Total handle | Revenue | |
---|---|---|
January | $12.637M | $1.914M |
December | $12.639M | Minus-$0.970M |
Change | Down 0.01% | ------ |
Note: There is no mobile sports betting in Delaware.
In December, Delaware lost $969,520 ($296,809 from sportsbooks, minus-$1,266,329 from sports lottery retailers) in sports betting revenue.
January’s total sports betting handle was almost identical in a month-over-month comparison. It was $12,637,103 ($8,390,110 from sportsbooks, $4,246,993 from sports lottery retailers), a drop of just 0.01% from December’s $12,638,955 ($7,537,902 from sportsbooks, $5,101,053 from sports lottery retailers).
Delaware became the first state outside of Nevada to accept a legal sports bet in June 2018, shortly after the U.S. Supreme Court struck down the Professional and Amateur Sports Protection Act (PASPA). Delaware even barely beat New Jersey to the distinction, though New Jersey brought legal action that led to PASPA’s overturn and the eventual state-by-state proliferation of legal, regulated sports betting.
In late 2018 Delaware recorded four consecutive months with sports betting handle of more than $20 million. But then neighboring Pennsylvania launched in November 2018 and, with its online sports betting product, kept Keystone State natives (especially in nearby Philadelphia) betting from home rather than having to go to Delaware to place bets.
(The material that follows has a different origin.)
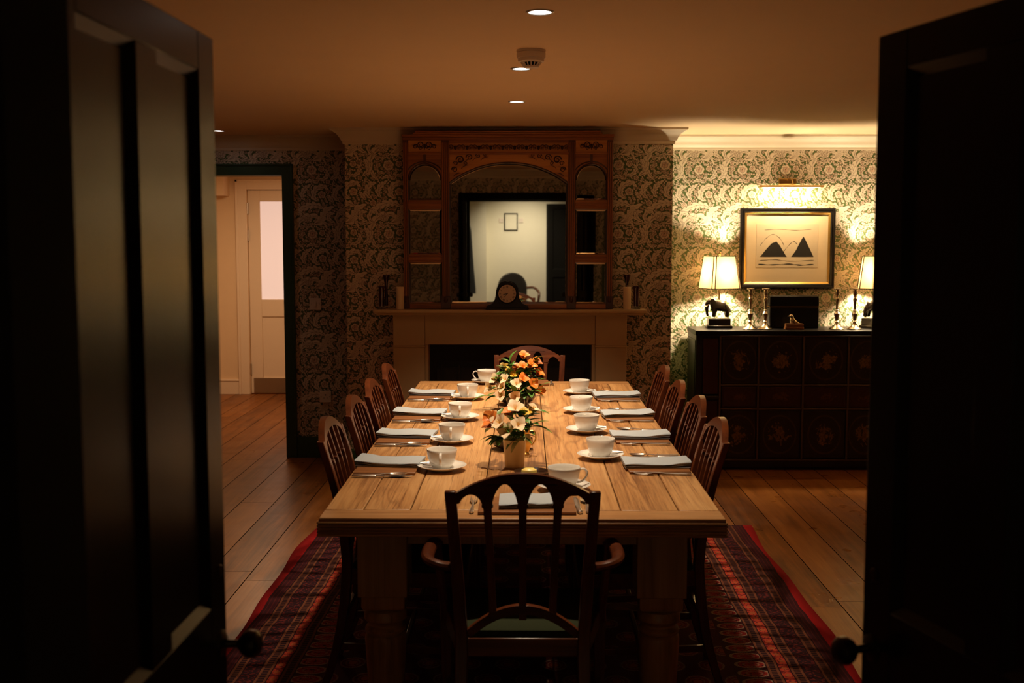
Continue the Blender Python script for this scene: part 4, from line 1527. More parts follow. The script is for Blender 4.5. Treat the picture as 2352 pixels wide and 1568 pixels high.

Since then, Delaware, which still lacks online sports betting, has passed $20 million in handle just twice. The fact that its record sports betting handle of $24.2 million has stood since November 2018, when states all over the country have been breaking records left and right since then, demonstrates the limitations that Delaware imposes on itself by not having a true mobile wagering option.
The news won’t get any better next NFL season. By then, Delaware’s other neighbor, Maryland, could have online sports betting launched. At worst, Maryland will begin taking mobile bets partway through the 2022 NFL season and already is taking sports wagers at some of its brick-and-mortar casinos.
It’s not reasonable to expect Delaware – with a population of about a million, no major pro sports teams and just two Division I universities – to ever compete with its larger neighbors for total sports wagering handle or revenue. But the fact that its iGaming product is doing so well should be a clear indication that, as long as it does not offer mobile sports wagering, Delaware will never maximize that revenue stream the way that other states have.